DATA:
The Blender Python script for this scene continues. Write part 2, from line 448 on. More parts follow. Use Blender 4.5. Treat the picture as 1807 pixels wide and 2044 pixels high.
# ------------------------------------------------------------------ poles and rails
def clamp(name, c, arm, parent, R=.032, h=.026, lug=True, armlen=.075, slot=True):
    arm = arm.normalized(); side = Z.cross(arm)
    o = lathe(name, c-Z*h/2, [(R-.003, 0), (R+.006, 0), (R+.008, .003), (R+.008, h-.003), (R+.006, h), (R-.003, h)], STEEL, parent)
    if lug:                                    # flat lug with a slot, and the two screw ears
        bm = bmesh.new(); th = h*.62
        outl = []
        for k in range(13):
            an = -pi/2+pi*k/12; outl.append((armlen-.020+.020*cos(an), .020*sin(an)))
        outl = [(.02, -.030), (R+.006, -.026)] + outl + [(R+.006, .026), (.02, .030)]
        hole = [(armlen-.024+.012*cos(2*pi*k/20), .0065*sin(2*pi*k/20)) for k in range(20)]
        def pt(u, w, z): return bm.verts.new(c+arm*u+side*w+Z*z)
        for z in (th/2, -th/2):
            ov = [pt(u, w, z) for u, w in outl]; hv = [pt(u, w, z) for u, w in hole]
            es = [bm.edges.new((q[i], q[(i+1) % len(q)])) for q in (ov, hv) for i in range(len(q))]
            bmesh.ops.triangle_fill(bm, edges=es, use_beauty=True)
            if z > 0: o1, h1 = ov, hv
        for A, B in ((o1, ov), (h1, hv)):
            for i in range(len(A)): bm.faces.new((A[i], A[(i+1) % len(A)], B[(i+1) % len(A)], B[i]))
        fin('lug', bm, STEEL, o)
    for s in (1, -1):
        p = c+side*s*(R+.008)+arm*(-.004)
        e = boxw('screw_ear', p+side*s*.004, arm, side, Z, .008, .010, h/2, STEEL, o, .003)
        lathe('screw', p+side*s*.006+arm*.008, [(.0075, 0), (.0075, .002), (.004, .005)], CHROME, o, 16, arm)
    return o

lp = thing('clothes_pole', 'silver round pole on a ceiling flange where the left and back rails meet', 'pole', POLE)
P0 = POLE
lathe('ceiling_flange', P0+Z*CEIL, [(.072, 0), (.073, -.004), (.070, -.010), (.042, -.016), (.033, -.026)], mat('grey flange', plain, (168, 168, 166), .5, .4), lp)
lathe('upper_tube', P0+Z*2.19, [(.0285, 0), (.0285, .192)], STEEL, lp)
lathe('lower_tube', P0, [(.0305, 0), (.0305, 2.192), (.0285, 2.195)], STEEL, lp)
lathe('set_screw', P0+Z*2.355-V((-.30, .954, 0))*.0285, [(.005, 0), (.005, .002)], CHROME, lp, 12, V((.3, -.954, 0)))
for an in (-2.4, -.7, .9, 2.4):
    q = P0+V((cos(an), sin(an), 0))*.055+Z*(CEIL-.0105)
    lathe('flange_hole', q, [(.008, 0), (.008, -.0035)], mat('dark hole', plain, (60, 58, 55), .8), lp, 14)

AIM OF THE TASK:
Write out each line of the data above again, exactly as given.

WRITTEN SOLUTION:
The Blender Python script for this scene continues. Write part 2, from line 448 on. More parts follow. Use Blender 4.5. Treat the picture as 1807 pixels wide and 2044 pixels high.
# ------------------------------------------------------------------ poles and rails
def clamp(name, c, arm, parent, R=.032, h=.026, lug=True, armlen=.075, slot=True):
    arm = arm.normalized(); side = Z.cross(arm)
    o = lathe(name, c-Z*h/2, [(R-.003, 0), (R+.006, 0), (R+.008, .003), (R+.008, h-.003), (R+.006, h), (R-.003, h)], STEEL, parent)
    if lug:                                    # flat lug with a slot, and the two screw ears
        bm = bmesh.new(); th = h*.62
        outl = []
        for k in range(13):
            an = -pi/2+pi*k/12; outl.append((armlen-.020+.020*cos(an), .020*sin(an)))
        outl = [(.02, -.030), (R+.006, -.026)] + outl + [(R+.006, .026), (.02, .030)]
        hole = [(armlen-.024+.012*cos(2*pi*k/20), .0065*sin(2*pi*k/20)) for k in range(20)]
        def pt(u, w, z): return bm.verts.new(c+arm*u+side*w+Z*z)
        for z in (th/2, -th/2):
            ov = [pt(u, w, z) for u, w in outl]; hv = [pt(u, w, z) for u, w in hole]
            es = [bm.edges.new((q[i], q[(i+1) % len(q)])) for q in (ov, hv) for i in range(len(q))]
            bmesh.ops.triangle_fill(bm, edges=es, use_beauty=True)
            if z > 0: o1, h1 = ov, hv
        for A, B in ((o1, ov), (h1, hv)):
            for i in range(len(A)): bm.faces.new((A[i], A[(i+1) % len(A)], B[(i+1) % len(A)], B[i]))
        fin('lug', bm, STEEL, o)
    for s in (1, -1):
        p = c+side*s*(R+.008)+arm*(-.004)
        e = boxw('screw_ear', p+side*s*.004, arm, side, Z, .008, .010, h/2, STEEL, o, .003)
        lathe('screw', p+side*s*.006+arm*.008, [(.0075, 0), (.0075, .002), (.004, .005)], CHROME, o, 16, arm)
    return o

lp = thing('clothes_pole', 'silver round pole on a ceiling flange where the left and back rails meet', 'pole', POLE)
P0 = POLE
lathe('ceiling_flange', P0+Z*CEIL, [(.072, 0), (.073, -.004), (.070, -.010), (.042, -.016), (.033, -.026)], mat('grey flange', plain, (168, 168, 166), .5, .4), lp)
lathe('upper_tube', P0+Z*2.19, [(.0285, 0), (.0285, .192)], STEEL, lp)
lathe('lower_tube', P0, [(.0305, 0), (.0305, 2.192), (.0285, 2.195)], STEEL, lp)
lathe('set_screw', P0+Z*2.355-V((-.30, .954, 0))*.0285, [(.005, 0), (.005, .002)], CHROME, lp, 12, V((.3, -.954, 0)))
for an in (-2.4, -.7, .9, 2.4):
    q = P0+V((cos(an), sin(an), 0))*.055+Z*(CEIL-.0105)
    lathe('flange_hole', q, [(.008, 0), (.008, -.0035)], mat('dark hole', plain, (60, 58, 55), .8), lp, 14)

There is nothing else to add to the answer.